Begin at the first line of the data and copy each line through the one containing "holeR = [tuple(oX(x, y, XR_)[1:])", that line included, with no pictures.

## Begin Source material

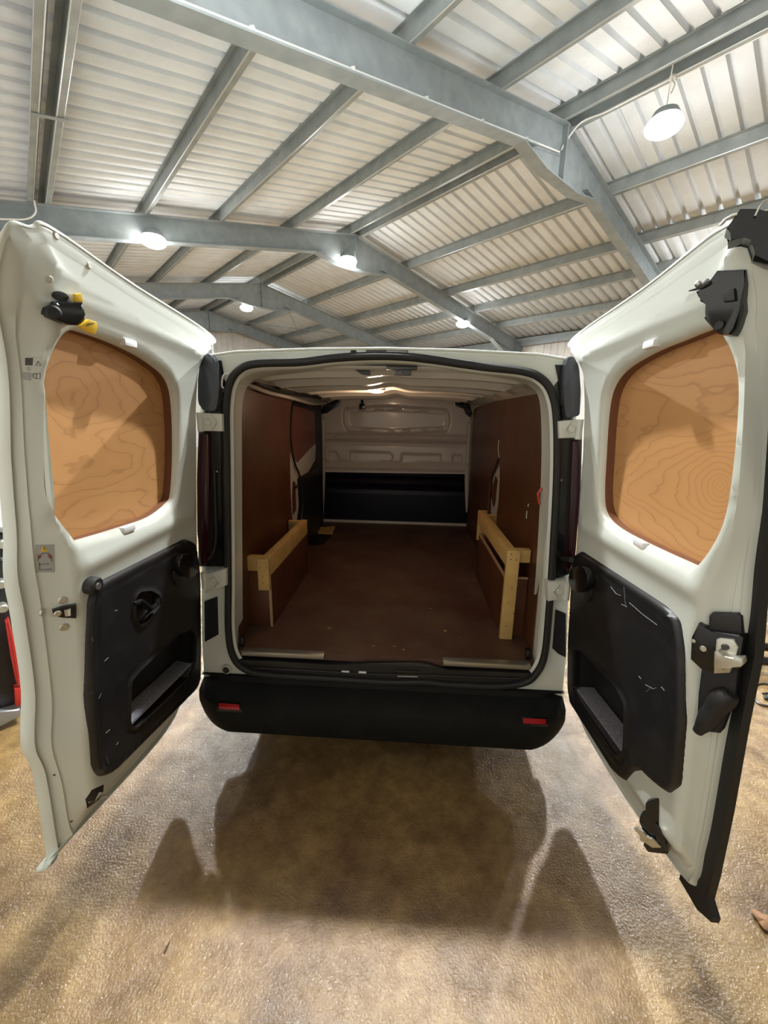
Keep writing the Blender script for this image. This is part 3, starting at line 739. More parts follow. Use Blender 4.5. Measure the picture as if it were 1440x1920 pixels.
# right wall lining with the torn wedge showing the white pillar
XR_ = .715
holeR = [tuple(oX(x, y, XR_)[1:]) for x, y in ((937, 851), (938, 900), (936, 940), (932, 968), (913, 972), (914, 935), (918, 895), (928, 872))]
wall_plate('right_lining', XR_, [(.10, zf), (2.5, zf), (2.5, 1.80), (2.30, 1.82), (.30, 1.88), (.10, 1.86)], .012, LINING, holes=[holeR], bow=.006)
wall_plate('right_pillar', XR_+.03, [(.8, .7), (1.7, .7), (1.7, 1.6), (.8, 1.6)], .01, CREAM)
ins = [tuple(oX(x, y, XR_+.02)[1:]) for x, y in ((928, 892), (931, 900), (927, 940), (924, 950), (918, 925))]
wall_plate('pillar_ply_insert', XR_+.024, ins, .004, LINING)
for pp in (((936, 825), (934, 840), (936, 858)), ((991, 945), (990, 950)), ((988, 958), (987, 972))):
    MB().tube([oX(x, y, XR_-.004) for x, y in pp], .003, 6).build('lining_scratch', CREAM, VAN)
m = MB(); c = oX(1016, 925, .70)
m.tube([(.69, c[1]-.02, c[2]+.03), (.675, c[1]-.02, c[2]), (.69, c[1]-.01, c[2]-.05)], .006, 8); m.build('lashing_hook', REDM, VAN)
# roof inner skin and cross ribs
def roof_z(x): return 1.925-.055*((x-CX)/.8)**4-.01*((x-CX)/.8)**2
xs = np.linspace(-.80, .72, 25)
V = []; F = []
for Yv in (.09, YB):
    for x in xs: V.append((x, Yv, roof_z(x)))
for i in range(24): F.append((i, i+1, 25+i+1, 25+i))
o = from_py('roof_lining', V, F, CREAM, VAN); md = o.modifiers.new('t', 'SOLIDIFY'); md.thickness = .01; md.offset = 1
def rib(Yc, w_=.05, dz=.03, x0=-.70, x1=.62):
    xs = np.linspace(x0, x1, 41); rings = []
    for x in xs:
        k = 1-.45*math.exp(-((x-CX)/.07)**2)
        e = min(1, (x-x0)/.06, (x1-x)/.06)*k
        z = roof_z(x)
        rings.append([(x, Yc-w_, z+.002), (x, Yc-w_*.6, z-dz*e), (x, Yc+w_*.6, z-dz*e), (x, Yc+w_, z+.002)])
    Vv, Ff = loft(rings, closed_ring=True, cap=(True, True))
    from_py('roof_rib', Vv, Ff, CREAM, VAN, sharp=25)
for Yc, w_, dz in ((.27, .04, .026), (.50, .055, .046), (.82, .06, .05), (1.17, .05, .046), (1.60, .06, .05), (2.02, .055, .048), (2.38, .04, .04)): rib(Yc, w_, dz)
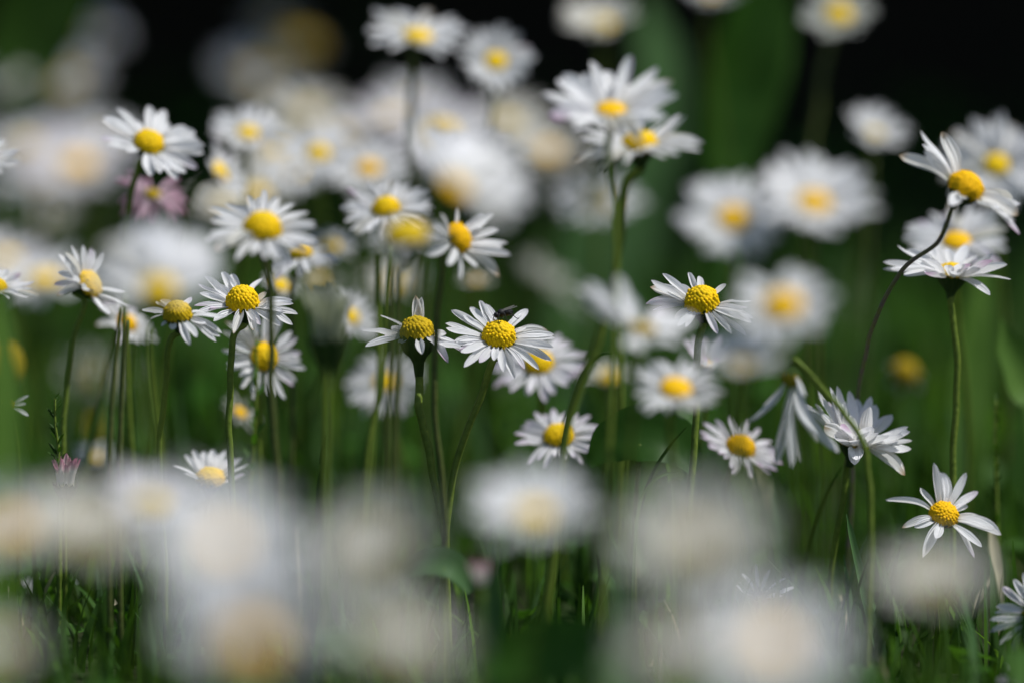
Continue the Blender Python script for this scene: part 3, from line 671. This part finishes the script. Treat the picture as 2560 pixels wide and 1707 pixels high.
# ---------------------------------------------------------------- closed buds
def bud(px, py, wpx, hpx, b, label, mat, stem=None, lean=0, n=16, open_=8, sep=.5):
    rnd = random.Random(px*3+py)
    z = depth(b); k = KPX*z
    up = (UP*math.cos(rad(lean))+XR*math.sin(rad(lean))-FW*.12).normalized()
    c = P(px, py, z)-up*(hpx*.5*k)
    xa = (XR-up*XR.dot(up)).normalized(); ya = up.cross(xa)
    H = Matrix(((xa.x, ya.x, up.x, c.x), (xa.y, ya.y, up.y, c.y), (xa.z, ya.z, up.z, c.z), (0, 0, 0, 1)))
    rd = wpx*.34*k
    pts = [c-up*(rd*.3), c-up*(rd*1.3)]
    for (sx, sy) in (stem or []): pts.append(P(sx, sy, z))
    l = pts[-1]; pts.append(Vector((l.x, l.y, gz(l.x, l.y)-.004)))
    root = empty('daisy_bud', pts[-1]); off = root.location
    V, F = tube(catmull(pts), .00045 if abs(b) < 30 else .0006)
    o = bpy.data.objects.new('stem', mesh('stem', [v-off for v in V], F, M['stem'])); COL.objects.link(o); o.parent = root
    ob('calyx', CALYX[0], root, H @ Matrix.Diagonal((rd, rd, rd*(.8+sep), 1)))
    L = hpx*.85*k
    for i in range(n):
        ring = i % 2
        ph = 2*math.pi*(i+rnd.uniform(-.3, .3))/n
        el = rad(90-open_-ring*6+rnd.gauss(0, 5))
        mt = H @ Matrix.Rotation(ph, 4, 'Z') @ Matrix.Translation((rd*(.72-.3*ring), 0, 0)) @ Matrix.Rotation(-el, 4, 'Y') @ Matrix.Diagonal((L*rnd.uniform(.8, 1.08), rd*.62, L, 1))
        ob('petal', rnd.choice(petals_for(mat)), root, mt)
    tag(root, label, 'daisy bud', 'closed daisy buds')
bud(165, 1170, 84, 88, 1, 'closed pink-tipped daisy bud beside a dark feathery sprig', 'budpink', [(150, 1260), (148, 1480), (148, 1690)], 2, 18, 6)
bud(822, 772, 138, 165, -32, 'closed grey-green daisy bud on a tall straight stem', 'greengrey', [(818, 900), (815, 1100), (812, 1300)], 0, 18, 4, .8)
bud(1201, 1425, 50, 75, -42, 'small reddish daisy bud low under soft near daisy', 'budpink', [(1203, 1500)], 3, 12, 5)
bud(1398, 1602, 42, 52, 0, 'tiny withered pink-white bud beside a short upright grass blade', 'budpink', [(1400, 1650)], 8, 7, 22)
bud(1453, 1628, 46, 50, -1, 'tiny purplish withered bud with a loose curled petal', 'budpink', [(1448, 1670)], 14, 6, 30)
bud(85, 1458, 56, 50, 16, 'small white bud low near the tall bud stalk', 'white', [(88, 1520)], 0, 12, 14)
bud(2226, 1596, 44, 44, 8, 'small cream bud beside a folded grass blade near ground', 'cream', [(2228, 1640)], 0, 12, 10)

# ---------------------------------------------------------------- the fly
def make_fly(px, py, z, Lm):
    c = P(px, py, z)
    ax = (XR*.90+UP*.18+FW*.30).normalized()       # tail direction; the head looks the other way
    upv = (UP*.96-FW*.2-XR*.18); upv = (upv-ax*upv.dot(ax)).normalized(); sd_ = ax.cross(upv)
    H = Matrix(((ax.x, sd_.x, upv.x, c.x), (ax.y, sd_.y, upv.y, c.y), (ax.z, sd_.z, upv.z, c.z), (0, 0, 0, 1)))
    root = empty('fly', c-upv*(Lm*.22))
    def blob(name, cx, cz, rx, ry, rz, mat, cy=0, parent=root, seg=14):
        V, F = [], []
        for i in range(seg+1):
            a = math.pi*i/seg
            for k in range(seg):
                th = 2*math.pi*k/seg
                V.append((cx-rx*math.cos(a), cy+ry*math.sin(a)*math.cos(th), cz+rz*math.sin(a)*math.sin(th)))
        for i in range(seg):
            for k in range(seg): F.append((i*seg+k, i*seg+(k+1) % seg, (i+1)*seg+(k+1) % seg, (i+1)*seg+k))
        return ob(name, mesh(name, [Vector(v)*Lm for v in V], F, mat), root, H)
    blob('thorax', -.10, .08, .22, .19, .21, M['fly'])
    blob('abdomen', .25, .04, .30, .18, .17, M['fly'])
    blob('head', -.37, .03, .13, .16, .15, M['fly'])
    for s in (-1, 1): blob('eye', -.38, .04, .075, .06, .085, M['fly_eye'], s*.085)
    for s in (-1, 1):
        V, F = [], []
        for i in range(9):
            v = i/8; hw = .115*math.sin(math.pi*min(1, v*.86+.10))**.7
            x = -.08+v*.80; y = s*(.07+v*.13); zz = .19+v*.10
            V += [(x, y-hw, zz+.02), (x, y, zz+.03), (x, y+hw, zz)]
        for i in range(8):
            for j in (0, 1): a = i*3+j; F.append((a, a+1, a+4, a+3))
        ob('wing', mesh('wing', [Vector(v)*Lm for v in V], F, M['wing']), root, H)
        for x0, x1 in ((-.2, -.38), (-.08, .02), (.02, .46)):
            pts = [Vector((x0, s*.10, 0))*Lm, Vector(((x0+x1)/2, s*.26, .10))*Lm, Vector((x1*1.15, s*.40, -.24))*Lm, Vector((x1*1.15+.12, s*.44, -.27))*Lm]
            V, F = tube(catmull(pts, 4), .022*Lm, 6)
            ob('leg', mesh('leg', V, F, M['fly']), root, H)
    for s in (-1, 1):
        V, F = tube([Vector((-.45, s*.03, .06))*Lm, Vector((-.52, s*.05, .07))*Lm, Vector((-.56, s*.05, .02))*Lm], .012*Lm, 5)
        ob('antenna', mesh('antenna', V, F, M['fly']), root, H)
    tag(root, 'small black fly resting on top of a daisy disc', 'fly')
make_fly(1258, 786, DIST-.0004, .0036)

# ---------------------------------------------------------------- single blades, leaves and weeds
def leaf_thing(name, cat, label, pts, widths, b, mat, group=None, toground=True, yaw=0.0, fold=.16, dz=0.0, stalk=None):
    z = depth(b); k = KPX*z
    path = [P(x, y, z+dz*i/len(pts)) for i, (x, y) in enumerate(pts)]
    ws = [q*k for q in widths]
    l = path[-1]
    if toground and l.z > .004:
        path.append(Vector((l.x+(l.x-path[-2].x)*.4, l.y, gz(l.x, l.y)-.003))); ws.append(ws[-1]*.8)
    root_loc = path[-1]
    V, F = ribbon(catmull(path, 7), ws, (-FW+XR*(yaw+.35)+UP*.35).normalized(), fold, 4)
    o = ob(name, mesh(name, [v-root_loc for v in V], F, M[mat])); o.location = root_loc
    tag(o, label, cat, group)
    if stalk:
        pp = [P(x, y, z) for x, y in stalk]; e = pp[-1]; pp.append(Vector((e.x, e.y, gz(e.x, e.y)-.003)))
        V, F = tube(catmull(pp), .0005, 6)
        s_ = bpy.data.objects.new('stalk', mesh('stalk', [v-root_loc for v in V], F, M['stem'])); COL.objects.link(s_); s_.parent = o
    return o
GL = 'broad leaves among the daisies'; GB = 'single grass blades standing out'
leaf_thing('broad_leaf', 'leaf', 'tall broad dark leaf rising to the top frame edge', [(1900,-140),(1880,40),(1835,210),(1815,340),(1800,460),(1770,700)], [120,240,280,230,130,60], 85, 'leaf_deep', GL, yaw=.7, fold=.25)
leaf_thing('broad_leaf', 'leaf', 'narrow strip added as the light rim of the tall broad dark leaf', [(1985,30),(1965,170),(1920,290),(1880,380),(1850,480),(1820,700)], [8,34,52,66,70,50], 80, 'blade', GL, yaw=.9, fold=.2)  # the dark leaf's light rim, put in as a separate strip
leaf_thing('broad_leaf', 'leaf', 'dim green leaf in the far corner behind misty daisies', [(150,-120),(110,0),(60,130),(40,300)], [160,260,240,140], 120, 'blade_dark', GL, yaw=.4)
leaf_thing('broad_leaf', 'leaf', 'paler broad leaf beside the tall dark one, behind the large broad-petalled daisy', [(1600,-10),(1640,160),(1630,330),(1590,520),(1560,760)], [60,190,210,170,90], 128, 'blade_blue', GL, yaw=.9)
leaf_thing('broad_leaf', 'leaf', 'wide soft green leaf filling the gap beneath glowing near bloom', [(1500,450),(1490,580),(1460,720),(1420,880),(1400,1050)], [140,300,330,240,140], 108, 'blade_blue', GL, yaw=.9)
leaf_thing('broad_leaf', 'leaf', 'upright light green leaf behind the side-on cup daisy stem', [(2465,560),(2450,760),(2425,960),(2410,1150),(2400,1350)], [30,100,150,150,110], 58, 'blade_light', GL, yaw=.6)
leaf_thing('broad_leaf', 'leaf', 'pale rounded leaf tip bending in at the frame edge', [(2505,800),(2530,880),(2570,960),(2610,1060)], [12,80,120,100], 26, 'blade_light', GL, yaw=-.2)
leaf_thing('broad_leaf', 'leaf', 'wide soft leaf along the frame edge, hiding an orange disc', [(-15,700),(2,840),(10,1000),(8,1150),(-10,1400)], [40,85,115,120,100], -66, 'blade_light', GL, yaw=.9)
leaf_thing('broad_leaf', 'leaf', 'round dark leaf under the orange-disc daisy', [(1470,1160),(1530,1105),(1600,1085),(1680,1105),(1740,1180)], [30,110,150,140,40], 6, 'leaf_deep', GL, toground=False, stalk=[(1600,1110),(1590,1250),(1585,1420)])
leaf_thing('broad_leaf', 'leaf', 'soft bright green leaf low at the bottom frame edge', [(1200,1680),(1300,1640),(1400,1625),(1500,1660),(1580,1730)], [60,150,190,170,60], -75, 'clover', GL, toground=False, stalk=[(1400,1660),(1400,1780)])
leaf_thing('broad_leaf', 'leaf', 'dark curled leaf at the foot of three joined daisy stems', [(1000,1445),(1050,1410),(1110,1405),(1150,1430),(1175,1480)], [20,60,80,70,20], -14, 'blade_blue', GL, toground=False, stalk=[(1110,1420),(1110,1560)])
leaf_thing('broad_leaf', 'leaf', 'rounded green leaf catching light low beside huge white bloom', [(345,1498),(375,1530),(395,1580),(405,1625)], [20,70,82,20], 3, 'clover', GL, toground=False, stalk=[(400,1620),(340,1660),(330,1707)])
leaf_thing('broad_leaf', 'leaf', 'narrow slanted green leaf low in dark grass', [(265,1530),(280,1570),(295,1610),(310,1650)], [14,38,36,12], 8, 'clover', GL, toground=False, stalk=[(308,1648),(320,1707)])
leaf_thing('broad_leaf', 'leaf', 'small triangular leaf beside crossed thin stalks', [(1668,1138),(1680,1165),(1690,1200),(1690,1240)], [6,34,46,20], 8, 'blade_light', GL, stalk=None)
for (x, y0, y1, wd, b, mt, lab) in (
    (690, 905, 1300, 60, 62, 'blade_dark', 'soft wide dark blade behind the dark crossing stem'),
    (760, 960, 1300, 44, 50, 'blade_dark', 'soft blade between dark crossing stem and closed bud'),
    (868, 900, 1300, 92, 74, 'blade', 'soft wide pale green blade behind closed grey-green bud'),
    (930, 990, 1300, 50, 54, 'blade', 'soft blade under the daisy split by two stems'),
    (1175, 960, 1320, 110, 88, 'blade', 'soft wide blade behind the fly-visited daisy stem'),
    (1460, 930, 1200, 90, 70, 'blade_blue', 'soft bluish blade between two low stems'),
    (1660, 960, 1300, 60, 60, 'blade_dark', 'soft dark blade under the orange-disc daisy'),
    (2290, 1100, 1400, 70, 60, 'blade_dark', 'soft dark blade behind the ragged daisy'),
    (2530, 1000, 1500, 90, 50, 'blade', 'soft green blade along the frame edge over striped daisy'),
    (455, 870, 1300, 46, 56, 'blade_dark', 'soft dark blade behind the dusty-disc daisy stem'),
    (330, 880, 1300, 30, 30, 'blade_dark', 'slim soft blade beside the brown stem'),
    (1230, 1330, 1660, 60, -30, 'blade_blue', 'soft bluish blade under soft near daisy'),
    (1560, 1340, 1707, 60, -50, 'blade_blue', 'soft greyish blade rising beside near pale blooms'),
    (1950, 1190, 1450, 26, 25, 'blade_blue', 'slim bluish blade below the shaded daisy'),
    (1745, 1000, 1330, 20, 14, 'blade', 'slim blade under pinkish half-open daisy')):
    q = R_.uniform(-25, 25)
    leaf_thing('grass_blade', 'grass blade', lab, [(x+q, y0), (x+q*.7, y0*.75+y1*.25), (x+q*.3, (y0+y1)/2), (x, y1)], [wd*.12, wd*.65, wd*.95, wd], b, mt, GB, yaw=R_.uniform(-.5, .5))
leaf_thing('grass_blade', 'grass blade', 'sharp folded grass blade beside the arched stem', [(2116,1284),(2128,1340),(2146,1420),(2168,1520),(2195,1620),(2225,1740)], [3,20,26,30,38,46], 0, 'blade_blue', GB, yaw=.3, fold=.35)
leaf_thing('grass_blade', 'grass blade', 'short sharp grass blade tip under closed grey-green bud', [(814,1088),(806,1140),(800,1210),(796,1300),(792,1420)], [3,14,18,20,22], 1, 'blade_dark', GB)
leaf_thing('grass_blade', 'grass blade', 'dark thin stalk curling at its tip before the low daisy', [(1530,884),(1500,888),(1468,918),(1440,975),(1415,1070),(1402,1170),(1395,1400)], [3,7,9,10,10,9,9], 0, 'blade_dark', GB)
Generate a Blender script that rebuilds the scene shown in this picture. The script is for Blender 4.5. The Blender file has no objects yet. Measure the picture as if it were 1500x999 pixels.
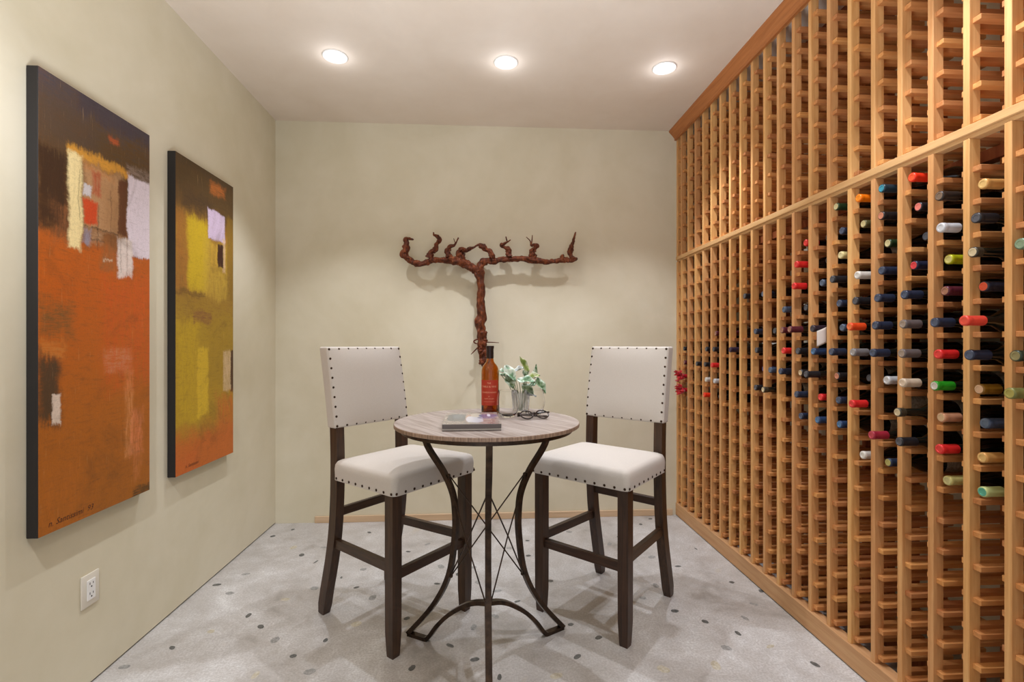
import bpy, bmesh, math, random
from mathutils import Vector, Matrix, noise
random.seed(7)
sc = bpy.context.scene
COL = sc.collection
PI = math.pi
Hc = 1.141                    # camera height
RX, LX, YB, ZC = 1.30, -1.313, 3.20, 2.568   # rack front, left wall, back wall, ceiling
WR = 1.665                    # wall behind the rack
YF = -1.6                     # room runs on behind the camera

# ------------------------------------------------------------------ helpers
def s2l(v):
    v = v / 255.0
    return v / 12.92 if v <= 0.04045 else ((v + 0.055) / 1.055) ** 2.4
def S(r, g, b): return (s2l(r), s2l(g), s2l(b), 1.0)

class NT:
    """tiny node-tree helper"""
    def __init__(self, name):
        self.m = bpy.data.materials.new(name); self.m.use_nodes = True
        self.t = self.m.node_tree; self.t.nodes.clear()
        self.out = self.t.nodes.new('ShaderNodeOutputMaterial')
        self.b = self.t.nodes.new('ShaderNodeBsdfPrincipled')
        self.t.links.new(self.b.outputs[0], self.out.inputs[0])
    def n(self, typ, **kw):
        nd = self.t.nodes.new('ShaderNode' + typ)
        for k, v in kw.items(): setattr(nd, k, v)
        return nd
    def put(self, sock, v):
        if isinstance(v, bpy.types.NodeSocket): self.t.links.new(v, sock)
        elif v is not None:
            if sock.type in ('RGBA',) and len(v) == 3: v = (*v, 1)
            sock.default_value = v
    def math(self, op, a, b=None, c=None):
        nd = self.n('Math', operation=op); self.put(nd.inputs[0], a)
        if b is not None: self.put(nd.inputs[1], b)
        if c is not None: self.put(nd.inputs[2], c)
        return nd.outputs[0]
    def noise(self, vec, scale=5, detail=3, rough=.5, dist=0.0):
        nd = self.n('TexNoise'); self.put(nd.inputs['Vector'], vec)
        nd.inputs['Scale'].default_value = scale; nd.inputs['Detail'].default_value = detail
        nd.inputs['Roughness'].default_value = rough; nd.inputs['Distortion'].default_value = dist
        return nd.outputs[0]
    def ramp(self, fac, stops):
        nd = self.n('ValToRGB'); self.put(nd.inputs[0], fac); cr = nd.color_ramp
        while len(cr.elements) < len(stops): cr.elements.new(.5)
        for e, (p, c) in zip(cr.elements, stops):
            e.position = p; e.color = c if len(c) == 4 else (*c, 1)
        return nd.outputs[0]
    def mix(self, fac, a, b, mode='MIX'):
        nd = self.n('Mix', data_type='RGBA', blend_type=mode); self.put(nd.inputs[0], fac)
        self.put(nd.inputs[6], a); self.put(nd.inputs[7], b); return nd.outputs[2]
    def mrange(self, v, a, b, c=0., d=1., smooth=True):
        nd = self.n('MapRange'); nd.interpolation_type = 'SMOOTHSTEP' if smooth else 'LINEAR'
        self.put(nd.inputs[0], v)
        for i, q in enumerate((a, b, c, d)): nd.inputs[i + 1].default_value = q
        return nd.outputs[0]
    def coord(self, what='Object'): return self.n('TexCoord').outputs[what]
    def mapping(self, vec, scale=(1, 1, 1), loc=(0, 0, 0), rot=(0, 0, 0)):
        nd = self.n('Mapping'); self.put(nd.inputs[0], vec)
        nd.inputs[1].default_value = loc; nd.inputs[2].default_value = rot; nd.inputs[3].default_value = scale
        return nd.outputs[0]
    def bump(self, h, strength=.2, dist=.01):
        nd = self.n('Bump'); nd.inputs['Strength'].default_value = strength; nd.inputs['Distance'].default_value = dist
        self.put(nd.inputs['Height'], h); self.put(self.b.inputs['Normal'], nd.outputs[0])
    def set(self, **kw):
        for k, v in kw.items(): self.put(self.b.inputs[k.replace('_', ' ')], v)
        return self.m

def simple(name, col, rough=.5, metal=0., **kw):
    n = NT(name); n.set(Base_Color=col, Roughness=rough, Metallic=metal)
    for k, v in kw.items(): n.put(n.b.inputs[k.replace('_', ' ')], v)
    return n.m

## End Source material

Answer for this exercise ▸
Keep writing the Blender script for this image. This is part 3, starting at line 739. More parts follow. Use Blender 4.5. Measure the picture as if it were 1440x1920 pixels.
# right wall lining with the torn wedge showing the white pillar
XR_ = .715
holeR = [tuple(oX(x, y, XR_)[1:]) for x, y in ((937, 851), (938, 900), (936, 940), (932, 968), (913, 972), (914, 935), (918, 895), (928, 872))]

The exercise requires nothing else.